# Collected data start

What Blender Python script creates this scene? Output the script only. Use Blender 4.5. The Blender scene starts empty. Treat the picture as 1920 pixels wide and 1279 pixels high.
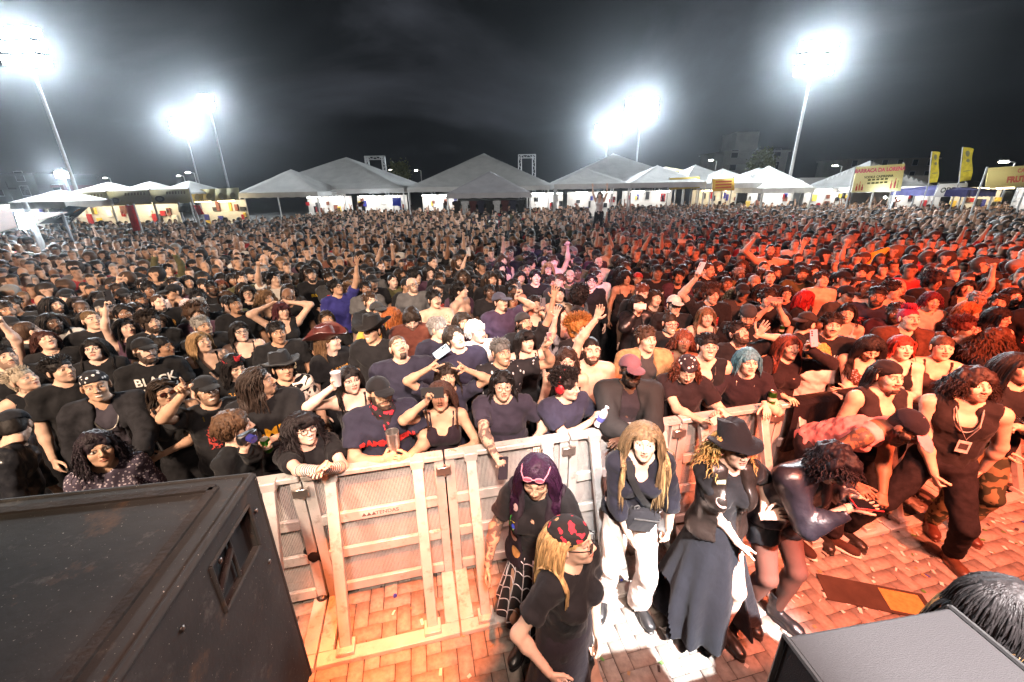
import bpy, bmesh, math, random
import numpy as np
from mathutils import Vector, Matrix
from mathutils.bvhtree import BVHTree
random.seed(7)
RNG = np.random.default_rng(11)
SC = bpy.context.scene
COL = SC.collection
R = math.radians

# ------------------------------------------------------------------ camera
CAM_F, CAM_PITCH, CAM_ROLL, CAM_H = 775.0, R(20.5), R(1.0), 3.05
_F = np.array([0, math.cos(CAM_PITCH), -math.sin(CAM_PITCH)]); _X = np.array([1., 0, 0]); _U = np.cross(_X, _F)
_r = _X * math.cos(CAM_ROLL) - _U * math.sin(CAM_ROLL)
_u = _U * math.cos(CAM_ROLL) + _X * math.sin(CAM_ROLL)
EYE = np.array([0, 0, CAM_H])
def ray(a, b, z=None, y=None):
    """Where the line of sight through a spot of the photograph (1920 px wide) meets height z or distance y."""
    d = _F + (a - 960) / CAM_F * _r - (b - 639.5) / CAM_F * _u
    t = (z - CAM_H) / d[2] if z is not None else y / d[1]
    return EYE + t * d
def proj(p):
    q = np.asarray(p, float) - EYE
    c = q @ _F
    return 960 + CAM_F * (q @ _r) / c, 639.5 - CAM_F * (q @ _u) / c, c
cam_data = bpy.data.cameras.new("camera")
cam = bpy.data.objects.new("camera", cam_data); COL.objects.link(cam)
cam_data.sensor_width = 36.0; cam_data.lens = 36.0 * CAM_F / 1920
cam_data.clip_start = 0.05; cam_data.clip_end = 1200
m3 = Matrix(((_r[0], _u[0], -_F[0]), (_r[1], _u[1], -_F[1]), (_r[2], _u[2], -_F[2])))
cam.matrix_world = Matrix.Translation(EYE) @ m3.to_4x4()
SC.camera = cam

# ------------------------------------------------------------------ render, sky, exposure
SC.render.engine = 'CYCLES'
SC.cycles.use_denoising = True
try: SC.cycles.denoiser = 'OPENIMAGEDENOISE'
except Exception: pass
SC.cycles.max_bounces = 4; SC.cycles.diffuse_bounces = 2; SC.cycles.glossy_bounces = 2
SC.cycles.transmission_bounces = 3; SC.cycles.transparent_max_bounces = 8; SC.cycles.volume_bounces = 0
SC.cycles.caustics_reflective = False; SC.cycles.caustics_refractive = False
SC.cycles.sample_clamp_indirect = 6.0
SC.view_settings.view_transform = 'Standard'; SC.view_settings.look = 'None'
SC.view_settings.exposure = 0.25; SC.view_settings.gamma = 1.0
W = bpy.data.worlds.new("World"); SC.world = W; W.use_nodes = True
nt = W.node_tree; N = nt.nodes; L = nt.links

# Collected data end

Return the material line for line, from its beginning to the line that contains "R = math.radians", with the pictures left out.

What Blender Python script creates this scene? Output the script only. Use Blender 4.5. The Blender scene starts empty. Treat the picture as 1920 pixels wide and 1279 pixels high.
import bpy, bmesh, math, random
import numpy as np
from mathutils import Vector, Matrix
from mathutils.bvhtree import BVHTree
random.seed(7)
RNG = np.random.default_rng(11)
SC = bpy.context.scene
COL = SC.collection
R = math.radians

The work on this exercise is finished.